It does irk me that the moment you have aspirations beyong scrubbing your step you become middle class...'
I love that line.
What is very telling about this thread is that almost everyone who has bothered to contribute is, by today's standards, middle class, but with the exception of a small handful of us, almost all of us appear to have come from working class roots on at least one side of our family within the last two or three generations.
I think the reason people like wastwinset still define themselves as working class even though they are clearly not is that it's a way of saying proudly 'I achieved my status all by myself, and from the very bottom. It wasn't born halfway up the ladder, like you, or near the top like you, and no-one smoothed the path for me. I had a longer, harder climb than you, with heavier baggage, but here I am, nonetheless. That make me more than equal'
It seems it's very important to you that people know that. (not a criticism, honestly - just an observation.)
But you are proof that SM happens by itself for people with intelligence and drive. I'm sure there were few well-meaning government initiatives in place to help wastwinset on her way. But to turn down a place at Oxford because you felt you wouldn't fit in?
You just contributed to maintaining the status quo! Shame on you!
If you were a young person applying to uni now (not sure how old you were, but let's assume that was 20 years ago) would you still aspire to an Oxbridge place, and would you would feel perfectly comfortable taking it?
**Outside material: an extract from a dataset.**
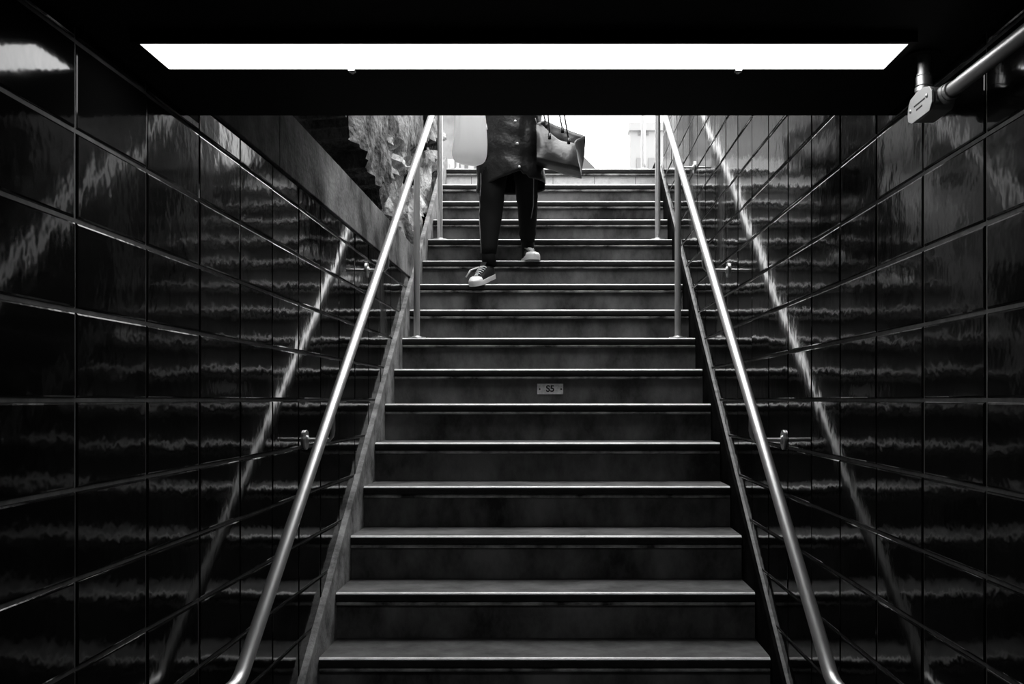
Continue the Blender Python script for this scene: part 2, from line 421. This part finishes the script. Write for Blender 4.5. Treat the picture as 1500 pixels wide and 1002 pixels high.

I'm curious to know whether the landscape has changed in that respect. It certainly should have, with the amount of time and money spent on manipulation of the admissions criteria to accept more state school applicants.
Also, you say you were always a bit embarrassed by the fact that your mother always wanted to be MC and tried to be something she wasn't. Surely she was whatever she wanted to be? Why should she continue fit neatly into her status pigeonhole just because she was born into it? Are you suggesting she should have known her place? Not had high-falutin' ideas above her station? Perhaps her lofty (social) aspirations were what enabled you to be the WC child who applied to Oxford. Had your mother not had MC aspirations she may have unwittingly held you back through a sense of inverted snobbery.
As a teacher, if you had a socially disadvantaged pupil who suddenly took to reading the broadsheets in his lunch break, and trying hard to speak on in standard English, and self-correcting his grammar, to 'improve' himself, would you tell him he was wrong to try?